La disattenzione di un giudice può comportare gravi conseguenze per il malcapitato di turno (imputato o parte civile) sottoposto al suo giudizio.
Un proverbio dice “quattro occhi vedono meglio di due” e per logica sei occhi dovrebbero essere infallibili ma non sempre è così.
La svista è dietro l’angolo o, meglio, la distrazione, parola che viene descritta nel vocabolario Treccani come: “stato del pensiero rivolto altrove e perciò assente dalla realtà attuale e circostante”.
La Cassazione ci racconta uno di questi casi di “pensieri altrove”.
La Suprema Corte sezione 3 con la sentenza numero 44009 depositata il 3 novembre 2023 si è trovata a decidere su un caso di concordato “fantasma” che inopinatamente nel breve tragitto tra l’aula e la camera di consiglio si è volatilizzato e non è stato preso in considerazione in sede di delibazione della sentenza.
Una sorta di smaterializzazione o, se preferite, levitazione giuridica, una sorta di luogo parallelo al reale dove sparisce nell’oblio del nulla un atto processuale.
La Cassazione osserva, in particolare, che con atto del 23 giugno 2022 il difensore del ricorrente aveva presentato richiesta di concordato in appello ai sensi dell’art. 599-bis cod. proc. pen.
Il successivo 24 giugno 2022, l’Avvocato generale presso la Corte di appello aveva espresso il proprio consenso; all’udienza del 12 luglio 2022, infine, entrambe le parti avevano insistito per l’accoglimento della stessa proposta, e la difesa, in subordine, anche per i motivi di gravame.

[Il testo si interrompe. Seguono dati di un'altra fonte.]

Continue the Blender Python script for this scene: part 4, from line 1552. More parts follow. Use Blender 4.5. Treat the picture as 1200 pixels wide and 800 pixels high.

La Corte si era quindi ritirata per decidere ma, al rientro in aula, il Presidente aveva dato lettura del solo dispositivo della sentenza, con irrogazione di una pena diversa – e più elevata – di quella proposta con il concordato.
Nel corpo della motivazione della stessa pronuncia, peraltro, non si riscontra alcun accenno, neppure implicito, al concordato medesimo ed alle ragioni del suo diniego.
Deve essere riscontrata, pertanto, una radicale assenza di motivazione sul punto, che impone l’annullamento della sentenza impugnata ed il rinvio per nuovo giudizio ad altra sezione della Corte di appello.
A parere della Suprema Corte, infatti, l’accordo raggiunto tra le parti ai sensi dell’art. 599-bis cod. proc. pen. è sempre soggetto al controllo (finale) di legalità sulla pena, che si esercita mediante la verifica dei presupposti per l’applicazione degli istituti che sono coinvolti dal concordato, quali la definizione giuridica dei fatti oggetto d’imputazione, gli eventuali elementi circostanziali, i benefici della sospensione condizionale della pena o della non menzione della condanna, nonché al vaglio giudiziale sull’adeguatezza e proporzionalità del trattamento sanzionatorio individuato dalle parti. (tra le altre, Sez. 2, n. 30624 del 7/6/2023, Suma, Rv. 284869); di questa verifica, pertanto, la Corte di appello deve dar comunque conto, con una motivazione – espressa con ordinanza od implicita in sentenza – che, tuttavia, non si riscontra affatto nel caso di specie.
Appunto, un caso di concordato “fantasma” o come dice la canzone “tu chiamale se vuoi … distrazioni”.